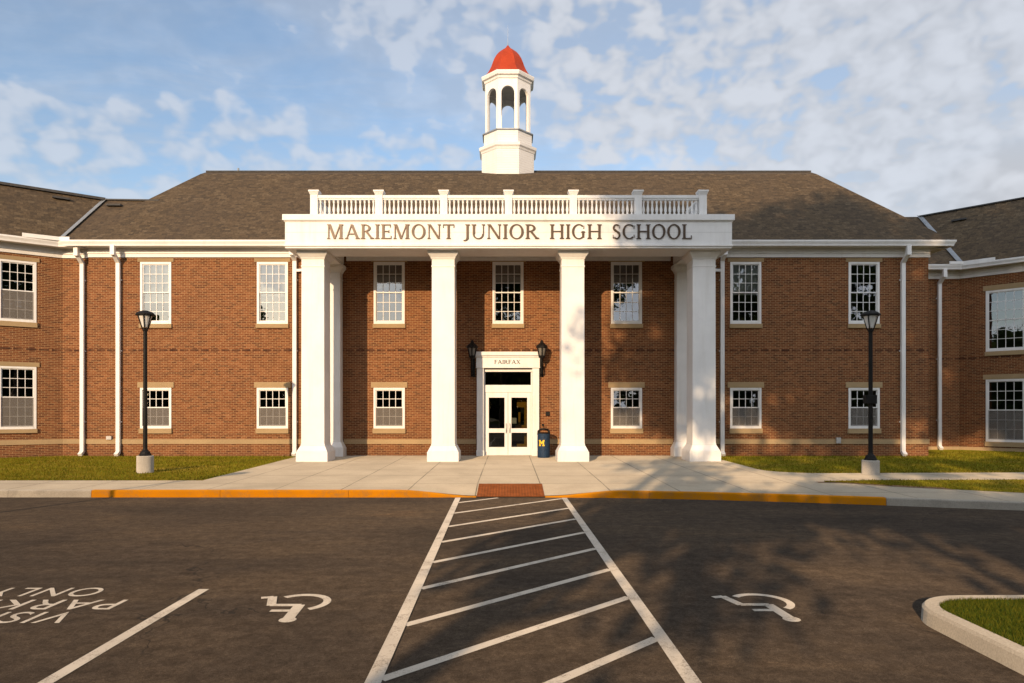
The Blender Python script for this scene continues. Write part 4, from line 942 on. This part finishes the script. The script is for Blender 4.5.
def block_m():
    m = MB(); h = 0.115
    polys = [[(-.115, -h), (-.03, -h), (-.03, -h + .05), (-.115, -h + .05)], [(.03, -h), (.115, -h), (.115, -h + .05), (.03, -h + .05)],
             [(-.095, -h + .05), (-.045, -h + .05), (-.045, h - .05), (-.095, h - .05)], [(.045, -h + .05), (.095, -h + .05), (.095, h - .05), (.045, h - .05)],
             [(-.115, h - .05), (-.04, h - .05), (-.055, h), (-.115, h)], [(.04, h - .05), (.115, h - .05), (.115, h), (.055, h)],
             [(-.055, h), (-.04, h - .05), (-.045, h - 0.09), (0, -.055), (0, .03)], [(.055, h), (0, .03), (0, -.055), (.045, h - .09), (.04, h - .05)]]
    ca = R(-90 - 22); r = 0.2435
    for p in polys:
        q = []
        for (a, b) in p:
            t = ca + a / r; q.append((r * math.cos(t), r * math.sin(t), 0.56 + b))
        m.face(q)
    return m
block_m().build('emblem', M['maize'], bin_)

# ------------------------------------------------------------------ lamp posts
def lamp_post(x, y, label, square, box, htop=5.07, z=None):
    z = gz(x, y) - 0.02 if z is None else z; o = empty('lamp_post', (x, y, z), label, 'lamp post', 'lamp posts in front of the school')
    H = htop - z
    m = MB()
    m.lathe([(0.235, 0), (0.235, 0.40 if square else 0.49), (0.222, 0.42 if square else 0.51)], 32)
    hb = 0.42 if square else 0.51; m.build('footing', M['postbase'], o)
    m = MB(); m.lathe([(0.17, hb), (0.175, hb + 0.03), (0.15, hb + 0.06), (0.13, hb + 0.12), (0.075, hb + 0.17), (0.062, hb + 0.22), (0.055, H - 0.62), (0.075, H - 0.60), (0.075, H - 0.55), (0.05, H - 0.54)], 16); m.build('pole', M['black'], o)
    m = MB()
    for k in range(4 if square else 6):
        a = R((90 if square else 60) * k + 45); m.tube([(0.05 * math.cos(a), 0.05 * math.sin(a), H - 0.60), (0.10 * math.cos(a), 0.10 * math.sin(a), H - 0.50), (0.205 * math.cos(a), 0.205 * math.sin(a), H - 0.15)], [0.018, 0.016, 0.016], 6)
    m.lathe([(0.215, H - 0.16), (0.265, H - 0.15), (0.27, H - 0.115), (0.25, H - 0.09), (0.17, H - 0.03), (0.08, H - 0.005), (0.02, H)], 8 if square else 20, rot=R(22.5)); la = m.build('lantern', M['black'], o)
    m = MB(); m.lathe([(0.085, H - 0.50), (0.185, H - 0.16)], 8 if square else 16, rot=R(22.5)); m.build('lamp_glass', M['lampglass'], la)
    if box: m = MB(); m.box(-0.19, 0.13, -0.12, 0.06, 2.05, 2.30); m.build('control_box', M['black'], o, bevel=0.01)
    return o
lamp_post(-10.93, 20.55, 'black lamp post with a plain pole in the lawn left of the portico', False, False)
lamp_post(10.47, 19.75, 'black lamp post with a small box on its pole beside the right lawn', True, True, 4.95)
lamp_post(-12.4, 8.0, 'unseen black lamp post added beyond the left edge of the view to cast a pole shadow', False, False, 3.9, 0.0)  # unseen post, added and cut short for the shadow it throws on the asphalt

# ------------------------------------------------------------------ trees (behind the camera: they shade the right half and show in the panes)
def leaf_cloud(m, blobs, n, size, rnd):
    tot = sum(b[3] * b[4] * b[5] * b[6] for b in blobs)
    for (x, y, z, rx, ry, rz, dn) in blobs:
        k = int(n * rx * ry * rz * dn / tot)
        sub = []
        for i in range(max(3, k // 70)):                       # sub clumps leave gaps
            while True:
                p = Vector((rnd.uniform(-1, 1), rnd.uniform(-1, 1), rnd.uniform(-1, 1)))
                if 0.15 < p.length < 1: break
            sub.append((x + p.x * rx, y + p.y * ry, z + p.z * rz, rnd.uniform(0.5, 1.05)))
        for i in range(k):
            s_ = rnd.choice(sub); c = Vector((rnd.gauss(s_[0], s_[3] * .55), rnd.gauss(s_[1], s_[3] * .55), rnd.gauss(s_[2], s_[3] * .42)))
            d = Vector((rnd.gauss(0, 1), rnd.gauss(0, 1), rnd.gauss(0, 0.8))).normalized(); a = d.orthogonal().normalized(); b = d.cross(a)
            t = rnd.uniform(0, 6.28); a, b = a * math.cos(t) + b * math.sin(t), b * math.cos(t) - a * math.sin(t); L = size * rnd.uniform(0.7, 1.3)
            m.face([c - a * L * .5, c + b * L * .3, c + a * L * .6, c - b * L * .3], [(0, 0)] * 4)
def limbs(m, base, h, top, blobs, rnd, r0):
    bx_, by_ = base; tr = [(bx_, by_, -0.1), (bx_ + .05, by_, h * .5), (top[0], top[1], h), (lerp(top[0], blobs[0][0], .6), top[1], lerp(h, blobs[0][2], .8))]
    m.tube(tr, [r0 * 1.35, r0, r0 * .85, r0 * .3], 10)
    for b in blobs:
        s_ = Vector((top[0], top[1], lerp(h * .8, h * 1.15, rnd.random()))); e = Vector((b[0], b[1], b[2])); mid = s_.lerp(e, .5) + Vector((rnd.uniform(-.4, .4), rnd.uniform(-.4, .4), rnd.uniform(0.1, .7)))
        m.tube([s_, mid, e], [r0 * .34, r0 * .18, r0 * .05], 7)
        for i in range(4):
            f = mid.lerp(e, rnd.random()); g = f + Vector((rnd.uniform(-1, 1) * b[3], rnd.uniform(-1, 1) * b[4], rnd.uniform(-.2, .9) * b[5])) * .8
            m.tube([f, f.lerp(g, .5) + Vector((0, 0, .2)), g], [r0 * .10, r0 * .06, r0 * .02], 5)
def tree(base, h, blobs, n, size, label, group, r0=0.28, seed=1, name='shade_tree'):
    rnd = random.Random(seed); o = empty(name, (*base, 0.0), label, 'tree', group)
    bl = [(b[0] - base[0], b[1] - base[1], *b[2:]) for b in blobs]
    m = MB(); limbs(m, (0, 0), h, (0.1, 0), bl, rnd, r0); m.build('trunk', M['bark'], o, smooth=True)
    m = MB(); leaf_cloud(m, bl, n, size, rnd); m.build('crown', M['leaf'], o); return o
Y = -10.0
tree((-6.45, Y), 4.4, [(-7.1, Y, 15.2, 2.6, 2.4, 2.6, 1), (-6.8, Y, 19.7, 2.9, 2.4, 2.2, 1.1), (-4.0, Y, 17.6, 2.8, 2.6, 4.0, 1.1), (-4.8, Y, 13.0, 2.3, 2.2, 1.5, .7), (-7.4, Y + .5, 12.4, 1.5, 1.5, 1.1, .5),
    (-6.7, Y, 5.9, 1.0, 1.2, .6, 1.6), (-4.9, Y, 7.0, 2.0, 1.6, .9, 2.2), (-5.2, Y, 9.6, 2.4, 2, .8, .45), (-4.0, Y, 5.25, .7, .9, .5, 1.6)], 21000, 0.36, 'tall shade tree behind the viewpoint whose trunk shadow crosses the striped aisle', 'trees behind the viewpoint', seed=3)
tree((-0.6, Y - 1.5), 4.6, [(-1.4, Y - 1, 16.4, 2.7, 2.4, 3.8, 1.05), (1.4, Y - 1, 15.4, 2.6, 2.4, 3.6, 1), (-0.6, Y - 1, 20.8, 3.2, 2.4, 2.2, 1.3), (-1.0, Y - 1, 12.4, 2.4, 2.2, 1.2, .55),
    (-1.2, Y, 7.2, 2.2, 1.6, .9, 2.0), (1.5, Y, 6.6, 1.7, 1.6, 1.4, 1.6), (1.2, Y, 10.0, 2.2, 2.0, 1.0, .8), (-2.4, Y, 9.9, 1.8, 1.6, .9, .7)], 22000, 0.36, 'tall shade tree behind the viewpoint over the right hand bays', 'trees behind the viewpoint', seed=5)
tree((7.0, Y - 2), 5.0, [(5.0, Y - 2, 17.5, 3.0, 2.6, 4.6, 1), (8.6, Y - 2, 16.5, 3.4, 2.8, 5.2, 1), (5.6, Y - 2, 23.6, 4.2, 2.6, 3.6, 1.1), (10.8, Y - 2, 21.6, 3.2, 2.6, 4.0, 1.1), (4.4, Y - 2, 9.0, 2.4, 2.0, 1.9, .8), (7.5, Y - 2, 9.5, 2.8, 2.2, 2.4, 1.0)], 36000, 0.38, 'tallest shade tree behind the viewpoint on the far right', 'trees behind the viewpoint', seed=8)
tree((24.5, -13), 5.0, [(22, -13, 13.0, 4.2, 3.4, 4.0, 1), (27.5, -13, 13.5, 4.4, 3.4, 4.4, 1), (24.5, -13, 18.5, 4.2, 3.2, 3.4, 1), (24, -13, 8.5, 4.5, 3, 2.2, .8)], 9000, 0.55, 'wide shade tree behind the viewpoint, reflected in the panes of the right wall', 'trees behind the viewpoint', seed=14)
tree((36.5, -12), 5.0, [(34, -12, 13.0, 4.4, 3.4, 4.4, 1), (39.5, -12, 12.5, 4.2, 3.4, 4.2, 1), (36.5, -12, 18.0, 4.0, 3.2, 3.4, 1), (36, -12, 8.0, 4.5, 3, 2.2, .8)], 9000, 0.55, 'outermost shade tree behind the viewpoint to the right', 'trees behind the viewpoint', seed=15)
# a far row beyond the lot, seen only in the window panes
rnd = random.Random(11); proto = None
SPOTS = [(-84 + i * 7.6 + rnd.uniform(-2, 2), -62 + rnd.uniform(-5, 5)) for i in range(24)] + [(-74 + i * 7.5, -73) for i in range(11)] + [(-47, -20), (-55, -27), (-60, -33), (-63, -16), (-72, -36), (-80, -22)]
for i, (x_, y_) in enumerate(SPOTS):
    sc = rnd.uniform(0.92, 1.08) * (1.55 if -51 < x_ < -41 else 1.30 if x_ <= -51 else 1.22)
    if 24 <= i < 35: sc = 1.15
    elif i >= 35: sc = rnd.uniform(1.05, 1.25)
    if proto is None:
        proto = tree((0, 0), 3.0, [(0, 0, 8.6, 4.2, 4.0, 3.2, 1), (-3, 0, 6.4, 3.2, 3.2, 2.6, 1), (3.2, .5, 6.8, 3.2, 3.2, 2.8, 1), (.5, 0, 11.4, 2.6, 2.6, 1.8, 1), (0, 0, 4.0, 4.0, 3.6, 1.8, .9), (0, 0, 1.6, 4.4, 3.6, 1.3, .9)], 6500, 0.75, 'leafy tree in the row beyond the far side of the lot', 'far row of trees', seed=20, name='row_tree')
        o = proto
    else:
        o = proto.copy(); COL.objects.link(o)
        for ch in list(proto.children): c = ch.copy(); COL.objects.link(c); c.parent = o
    o.location = (x_, y_, -0.05); o.scale = (sc, sc, sc); o.rotation_euler = (0, 0, rnd.uniform(0, 6.28))

# ------------------------------------------------------------------ grass blades
def blades(name, pts, hmin, hmax, wd, mat='blade'):
    m = MB()
    for (x_, y_, z) in pts:
        a = random.uniform(0, 6.28); h = random.uniform(hmin, hmax); ux, uy = math.cos(a) * wd / 2, math.sin(a) * wd / 2; lx, ly = random.gauss(0, h * .35), random.gauss(0, h * .35)
        m.v += [(x_ - ux, y_ - uy, z), (x_ + ux, y_ + uy, z), (x_ + lx, y_ + ly, z + h)]; n = len(m.v); m.f.append((n - 3, n - 2, n - 1)); m.uv.append([(0, 0)] * 3)
    return struct(m.build(name, M[mat]), 'stuff')
P = []
for i in range(42000):
    t = random.random()
    if t < 0.45: x_, y_ = random.uniform(-20, LAWN_L - 0.03), 18.33 + 8.5 * random.random() ** 1.3
    elif t < 0.85: x_, y_ = random.uniform(LAWN_R + 0.05, 22), 20.03 + 10 * random.random() ** 1.3
    else: x_, y_ = random.uniform(8.2, 14), 0
    if t >= 0.85:
        f = lerp(17.65, 17.65 - 0.58 * (x_ - 8.0), smooth((x_ - 8) / 1.5)); b = 17.66 + min(0.5, (x_ - 8.0) * 0.35); y_ = lerp(f + .03, b, random.random())
    elif x_ > 0 and x_ < 9.3 and y_ < right_back(x_) + 0.03: continue
    if x_ > 16.6 and y_ > 31: continue
    if -16.6 < x_ < 16.6 and y_ > 26.9: continue
    P.append((x_, y_, gz(x_, y_) - 0.015))
blades('grass', P, 0.03, 0.075, 0.022)
def inside(p, poly):
    c = False; n = len(poly)
    for i in range(n):
        a, b = poly[i], poly[(i + 1) % n]
        if (a[1] > p[1]) != (b[1] > p[1]) and p[0] < (b[0] - a[0]) * (p[1] - a[1]) / (b[1] - a[1]) + a[0]: c = not c
    return c
P = []
for i in range(110000):
    p = (random.uniform(3.8, 7.6), random.uniform(3.2, 7.2))
    if p[0] > p[1] * 0.80 + 0.4: continue
    if inside(p, isl): P.append((p[0], p[1], 0.132))
blades('grass', P, 0.02, 0.05, 0.007, 'blade_green')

# PROBLEM
Give again, exactly, the lines from the start of the data through the one holding "block_m().build('emblem', M['maize'], bin_)"; omit the pictures.

# TASK OUTPUT
The Blender Python script for this scene continues. Write part 4, from line 942 on. This part finishes the script. The script is for Blender 4.5.
def block_m():
    m = MB(); h = 0.115
    polys = [[(-.115, -h), (-.03, -h), (-.03, -h + .05), (-.115, -h + .05)], [(.03, -h), (.115, -h), (.115, -h + .05), (.03, -h + .05)],
             [(-.095, -h + .05), (-.045, -h + .05), (-.045, h - .05), (-.095, h - .05)], [(.045, -h + .05), (.095, -h + .05), (.095, h - .05), (.045, h - .05)],
             [(-.115, h - .05), (-.04, h - .05), (-.055, h), (-.115, h)], [(.04, h - .05), (.115, h - .05), (.115, h), (.055, h)],
             [(-.055, h), (-.04, h - .05), (-.045, h - 0.09), (0, -.055), (0, .03)], [(.055, h), (0, .03), (0, -.055), (.045, h - .09), (.04, h - .05)]]
    ca = R(-90 - 22); r = 0.2435
    for p in polys:
        q = []
        for (a, b) in p:
            t = ca + a / r; q.append((r * math.cos(t), r * math.sin(t), 0.56 + b))
        m.face(q)
    return m
block_m().build('emblem', M['maize'], bin_)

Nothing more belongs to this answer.